BRUSSELS — The European Union is preparing to invoke Article 42.7 of the Lisbon Treaty — the EU's mutual defence clause — as uncertainty over NATO's future deepens, marking what could be the most significant shift in European security architecture since the alliance was founded in 1949.
The move, according to senior EU diplomats, would transform the EU from primarily an economic and political union into a military alliance with binding defence commitments among its 27 member states. Translation from Brussels-speak: Europe is finally building the defence capability it's talked about for decades, because it can no longer assume American protection is guaranteed.

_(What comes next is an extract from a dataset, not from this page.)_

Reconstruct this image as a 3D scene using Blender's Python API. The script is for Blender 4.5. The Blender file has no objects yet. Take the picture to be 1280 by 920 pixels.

Article 42.7 has been invoked only once before — by France after the 2015 Paris terrorist attacks — but never fully activated as a collective defence mechanism. The provision states that if a member state is the victim of armed aggression, other members have "an obligation of aid and assistance by all the means in their power." It's the EU's version of NATO's Article 5, though EU officials have spent years insisting it would never need to be used because, well, NATO existed.
That calculus is changing. With the United States signaling potential withdrawal from NATO or, at minimum, a dramatic reduction in its European security commitments, Brussels is being forced to make concrete what has long been theoretical. European Commission President Ursula von der Leyen has been holding intensive consultations with member state leaders, according to sources familiar with the discussions.
The institutional mechanics matter here. Unlike NATO, which has an integrated command structure and decades of interoperability, the EU has no standing army and limited joint military capabilities. Activating Article 42.7 would require member states to coordinate national forces through the Permanent Structured Cooperation (PESCO) framework and the European Defence Fund — EU jargon for "we're going to have to figure out how to actually do this."
The political obstacles are substantial. Ireland and Austria maintain neutrality policies. Hungary's government has shown little enthusiasm for confronting Russia. Poland and the Baltic states want ironclad guarantees, not Brussels bureaucracy. And France, which has pushed for European "strategic autonomy" for years, is discovering that being careful what you wish for applies to geopolitics too.
But the alternative — a Europe without credible defence guarantees as Russia continues its aggression in Ukraine — is focusing minds in ways that years of French speeches never did. The UK, though no longer an EU member, is watching closely. A fully activated EU mutual defence clause would reshape the security relationship between London and Brussels, potentially requiring new bilateral defence treaties.
The next EU Foreign Affairs Council meeting, scheduled for later this month, is expected to address the technical and legal groundwork for activation. Don't expect tanks rolling through Brussels. Do expect endless meetings, working groups, and very carefully worded communiqués. This is the EU, after all.
But make no mistake: if Brussels actually triggers Article 42.7, it will represent a watershed moment in European integration. The EU was built to make war between European nations unthinkable. It may now have to make war against external threats thinkable — and prepare accordingly.
Brussels decides more than you think. Today, it might be deciding whether Europe can defend itself.